Das Fehlen einer starken Autorität über die Länder Estland, Livland und Kurland verschlechterte die wirtschaftliche Lage erheblich. Mit der zunehmenden wirtschaftlichen Stagnation und dem Rückgang gewann die alte Feindschaft zwischen den deutschen Stadtbewohnern und der nichtdeutschen Landbevölkerung neue Kraft. Einige schlugen vor, deutsche Siedler mit Land zu belohnen, andere wollten die einheimische Bevölkerung vollständig in das politische Leben integrieren. Letztendlich stand die Wahl zwischen einer endgültigen Integration in das Deutsche Reich oder einer vollständigen Unabhängigkeit von der kaiserlichen Macht.
Heinrich von Hohenzollern, der Bruder Wilhelms II., wurde zum Herrscher des Baltischen Herzogtums ernannt. Damit entstand eine persönliche dynastische Union des Baltischen Herzogtums mit Preußen.
Der Traum vom Baltischen Herzogtum ist so alt wie die Existenz der baltischen (ostsee-) Deutschen selbst. Seit der Eroberung der indigenen Völker der östlichen Ostseeküste im 13. Jahrhundert strebten die baltischen Deutschen nach einer souveränen Herrschaft im Baltikum, blieben jedoch kulturell und geistig Teil der großen deutschen Nation. In seiner vollständigsten Form wurde dieses Ziel erstmals 1570 verwirklicht, als auf der Grundlage der Livländischen Konföderation das Königreich Livland geschaffen wurde, das von einem dänischen Prinzen, Herzog Magnus, als Vasall des russischen Zarenreiches geführt wurde.

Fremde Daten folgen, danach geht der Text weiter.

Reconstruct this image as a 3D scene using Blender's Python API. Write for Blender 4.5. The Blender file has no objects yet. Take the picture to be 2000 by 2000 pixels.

Vor hundert Jahren stieß die Idee des Herzogtums auf Proteste seitens Sowjetrusslands, der baltischen Völker und der Entente-Mächte. Nach der am 9. November 1918 in Deutschland ausgebrochenen Novemberrevolution, die durch die Niederlage Deutschlands im Ersten Weltkrieg ausgelöst wurde, erteilte der Kriegsminister der von den deutschen Revolutionären ausgerufenen Weimarer Republik den Befehl zum Rückzug der deutschen Truppen aus dem Baltikum, die das Baltische Herzogtum unterstützt hatten.
Ohne militärische Unterstützung und angesichts der ungünstigen politischen Situation sah sich die Führung des Baltischen Herzogtums gezwungen, am 28. November 1918 ihre Befugnisse niederzulegen.
Es bleibt ungewiss, wie sich die Geschichte entwickelt hätte, wäre es nicht zur Revolution in Deutschland gekommen und hätte das Baltische Herzogtum in jenen schwierigen Tagen standgehalten. Es lässt sich jedoch vermuten, dass das Baltische Herzogtum heute, als Mitglied der Europäischen Union, über eine starke Wirtschaft und ein soziales System verfügen würde, vergleichbar mit Ländern wie Deutschland, Österreich und der Schweiz. Es hätte auf den Prinzipien des Respekts gegenüber nationalen Minderheiten und der Demokratie aufgebaut und die Möglichkeit geboten, Bildung in der jeweiligen Muttersprache zu erhalten. Angesichts der modernen Mentalität des deutschen Volkes kann davon ausgegangen werden, dass die Amtssprachen des Herzogtums Deutsch, Russisch, Estnisch und Lettisch gewesen wären, ähnlich dem System in der Schweiz, wo Deutsch, Französisch, Italienisch und Rätoromanisch aufgrund der kompakten Wohngebiete ihrer Sprecher als Amtssprachen gelten.